Am I Safe?


As I prepare to head home I am struck by the almost daily reporting of a new shooting in the U.S. It almost seems like a second page item. Something U.S. citizens have come to expect and don’t seem surprised by, in spite of how horrific we know it is.

For the last year and a half, I have lived in a country with a very low crime rate. Korea is among the countries with the lowest gun violence. I have not ever felt that my neighborhood was not safe. I walk home alone at night and I travel on the subway never even thinking about my safety. Now, if you ask me about the drivers in Korea, that’s a whole other story. They are the worst drivers I have ever seen and I have traveled to some pretty scary car countries. It’s anarchy on the streets and you can never be sure if a driver will stop at a red light, forget about stop signs. It’s a pedestrian nightmare. But gun violence is almost non-existent.

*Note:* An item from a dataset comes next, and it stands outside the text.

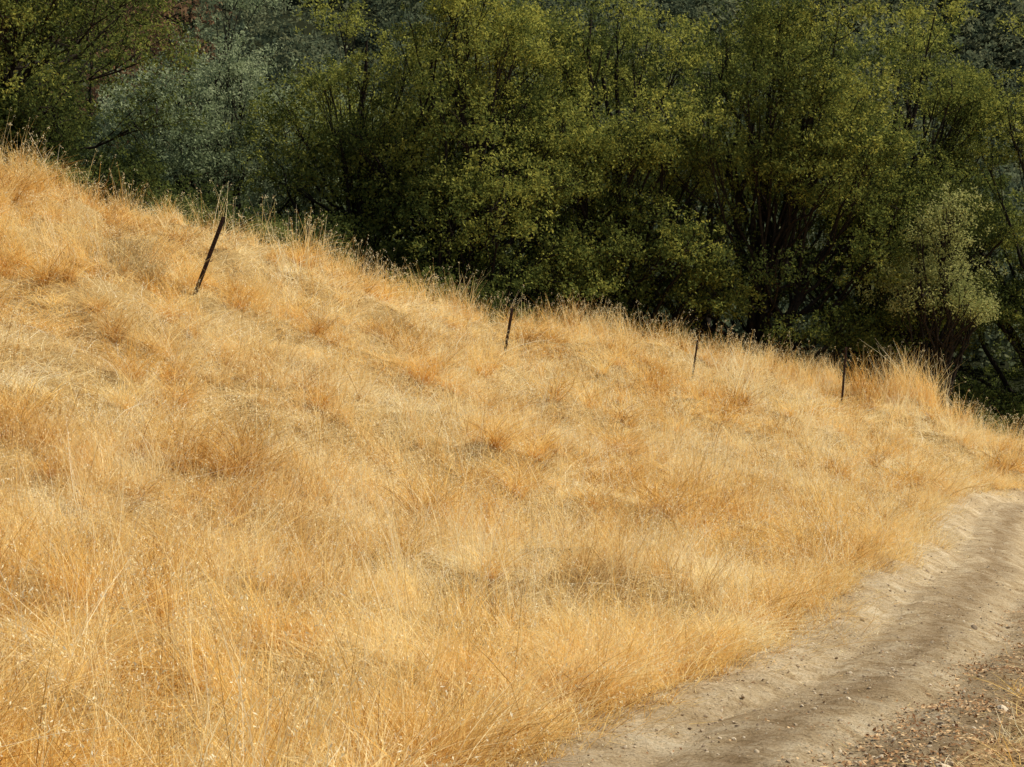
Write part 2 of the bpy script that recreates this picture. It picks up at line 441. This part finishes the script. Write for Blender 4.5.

I grew up as a city person learning to be vigilant about my safety at an early age. As a woman in the United States I was always looking over my shoulder in parking garages, walking down any street that wasn’t busy and well lit. I had my radar up all the time. In the last year and a half, I relaxed my vigilance and, as I said, other than cars, I am safe.

The teenagers here play video games for hours on end. Most of my freshman students tell me they spend so much time playing video games, many of them violent by any standard, and yet this is not translated into buying a gun and replicating these games in the real world. These are students that are under enormous pressure to achieve and unfortunately, while the suicide rate is one of the highest among young people, they are not thinking about shooting their friends and fellow students. There is bullying in the schools and even that does not seem to bring people to the brink of gun violence. This is not a country without its problems but the news is not filled with violent crimes.

The United States is ranked number one for gun ownership, while Korea is 147th, Living as an expat and watching the news from the States every night, albeit a day late, it all seems surreal until this moment when I’m about to get on a plane and head home–home to a place I have missed, home to a place where my family and many of my friends are, home to a place where I will have to reignite my vigilance and keep a watch on the real possibility of violence as a normal occurrence of daily life. I will once again have to ask the question: Am I safe?